Instructions for the task – Type out the complete listing below word for word, without its pictures.

Stored data –
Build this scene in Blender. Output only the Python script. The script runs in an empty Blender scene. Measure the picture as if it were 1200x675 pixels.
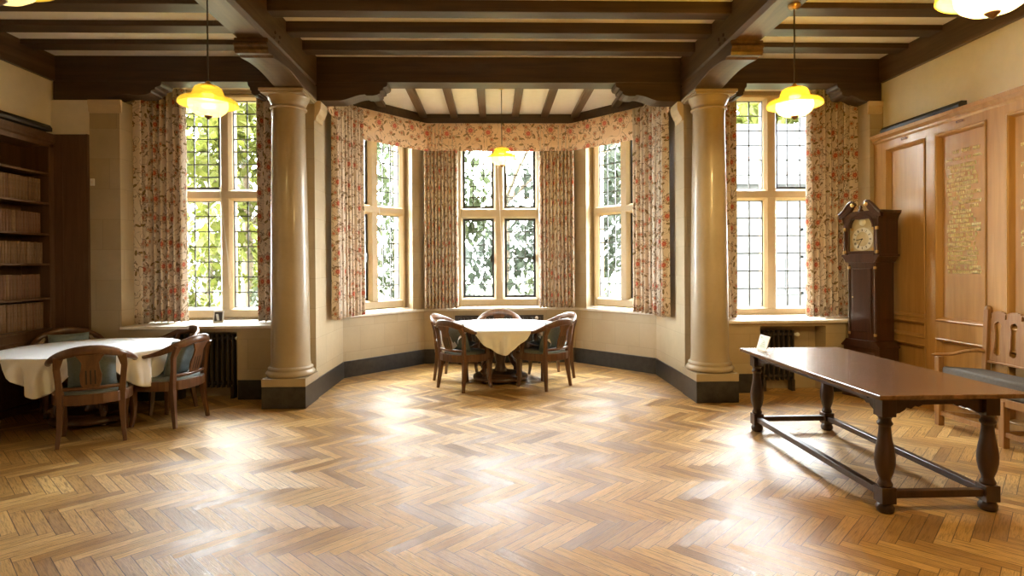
import bpy, math, random
from mathutils import Vector, Matrix
R = math.radians
random.seed(7)
scene = bpy.context.scene
COL = scene.collection

# ------------------------------------------------------------------ camera, world, light, exposure
def make_camera():
    yaw, pitch, roll, f = .0303, .006, .0066, 688.76
    cd = bpy.data.cameras.new('camera'); cam = bpy.data.objects.new('camera', cd); COL.objects.link(cam)
    cd.sensor_width = 36; cd.lens = 36*f/1200; cd.clip_start = .05; cd.clip_end = 300
    cd.shift_y = (313.61-337.5)/1200
    m = Matrix.Rotation(-yaw, 4, 'Z') @ Matrix.Rotation(R(90)-pitch, 4, 'X') @ Matrix.Rotation(-roll, 4, 'Z')
    m.translation = Vector((-.0905, 0, 1.6))
    cam.matrix_world = m
    scene.camera = cam
make_camera()

SKY = 80.0
w = bpy.data.worlds.new('world'); scene.world = w; w.use_nodes = True
bg = w.node_tree.nodes['Background']; bg.inputs['Color'].default_value = (.93, .97, 1, 1); bg.inputs['Strength'].default_value = SKY

def area(name, loc, rot, sx, sy, power, color=(1, 1, 1), portal=False):
    d = bpy.data.lights.new(name, 'AREA'); d.shape = 'RECTANGLE'; d.size = sx; d.size_y = sy
    d.energy = power; d.color = color
    o = bpy.data.objects.new(name, d); COL.objects.link(o); o.location = loc; o.rotation_euler = rot
    if portal: d.cycles.is_portal = True
    return o
# added fill lights standing in for unseen windows, behind the camera (Y = -4.9), facing into the room
for x in (-3.2, 0, 3.2):
    area('window_fill', (x, -4.85, 2.0), (R(90), 0, 0), 1.3, 2.4, 2.5, (1, .92, .82))
# sky portals at the five windows
area('portal', (-3.64, 8.35, 2.4), (R(-90), 0, 0), 1.5, 3.0, 1, portal=True)
area('portal', (3.7, 8.35, 2.4), (R(-90), 0, 0), 1.5, 3.0, 1, portal=True)
area('portal', (0, 10.05, 2.3), (R(-90), 0, 0), 1.6, 2.9, 1, portal=True)
area('portal', (-2.03, 9.25, 2.3), (R(-90), 0, R(48.5)), 1.4, 2.9, 1, portal=True)
area('portal', (2.03, 9.25, 2.3), (R(-90), 0, R(-48.5)), 1.4, 2.9, 1, portal=True)

scene.view_settings.view_transform = 'Standard'
scene.view_settings.look = 'None'
scene.view_settings.exposure = 0.0
scene.view_settings.gamma = 1.0
scene.view_settings.use_curve_mapping = False
scene.cycles.use_denoising = True
scene.cycles.max_bounces = 10
scene.cycles.diffuse_bounces = 5
scene.cycles.transparent_max_bounces = 24
scene.cycles.caustics_reflective = False
scene.cycles.caustics_refractive = False
scene.cycles.sample_clamp_indirect = 8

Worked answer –
Build this scene in Blender. Output only the Python script. The script runs in an empty Blender scene. Measure the picture as if it were 1200x675 pixels.
import bpy, math, random
from mathutils import Vector, Matrix
R = math.radians
random.seed(7)
scene = bpy.context.scene
COL = scene.collection

# ------------------------------------------------------------------ camera, world, light, exposure
def make_camera():
    yaw, pitch, roll, f = .0303, .006, .0066, 688.76
    cd = bpy.data.cameras.new('camera'); cam = bpy.data.objects.new('camera', cd); COL.objects.link(cam)
    cd.sensor_width = 36; cd.lens = 36*f/1200; cd.clip_start = .05; cd.clip_end = 300
    cd.shift_y = (313.61-337.5)/1200
    m = Matrix.Rotation(-yaw, 4, 'Z') @ Matrix.Rotation(R(90)-pitch, 4, 'X') @ Matrix.Rotation(-roll, 4, 'Z')
    m.translation = Vector((-.0905, 0, 1.6))
    cam.matrix_world = m
    scene.camera = cam
make_camera()

SKY = 80.0
w = bpy.data.worlds.new('world'); scene.world = w; w.use_nodes = True
bg = w.node_tree.nodes['Background']; bg.inputs['Color'].default_value = (.93, .97, 1, 1); bg.inputs['Strength'].default_value = SKY

def area(name, loc, rot, sx, sy, power, color=(1, 1, 1), portal=False):
    d = bpy.data.lights.new(name, 'AREA'); d.shape = 'RECTANGLE'; d.size = sx; d.size_y = sy
    d.energy = power; d.color = color
    o = bpy.data.objects.new(name, d); COL.objects.link(o); o.location = loc; o.rotation_euler = rot
    if portal: d.cycles.is_portal = True
    return o
# added fill lights standing in for unseen windows, behind the camera (Y = -4.9), facing into the room
for x in (-3.2, 0, 3.2):
    area('window_fill', (x, -4.85, 2.0), (R(90), 0, 0), 1.3, 2.4, 2.5, (1, .92, .82))
# sky portals at the five windows
area('portal', (-3.64, 8.35, 2.4), (R(-90), 0, 0), 1.5, 3.0, 1, portal=True)
area('portal', (3.7, 8.35, 2.4), (R(-90), 0, 0), 1.5, 3.0, 1, portal=True)
area('portal', (0, 10.05, 2.3), (R(-90), 0, 0), 1.6, 2.9, 1, portal=True)
area('portal', (-2.03, 9.25, 2.3), (R(-90), 0, R(48.5)), 1.4, 2.9, 1, portal=True)
area('portal', (2.03, 9.25, 2.3), (R(-90), 0, R(-48.5)), 1.4, 2.9, 1, portal=True)

scene.view_settings.view_transform = 'Standard'
scene.view_settings.look = 'None'
scene.view_settings.exposure = 0.0
scene.view_settings.gamma = 1.0
scene.view_settings.use_curve_mapping = False
scene.cycles.use_denoising = True
scene.cycles.max_bounces = 10
scene.cycles.diffuse_bounces = 5
scene.cycles.transparent_max_bounces = 24
scene.cycles.caustics_reflective = False
scene.cycles.caustics_refractive = False
scene.cycles.sample_clamp_indirect = 8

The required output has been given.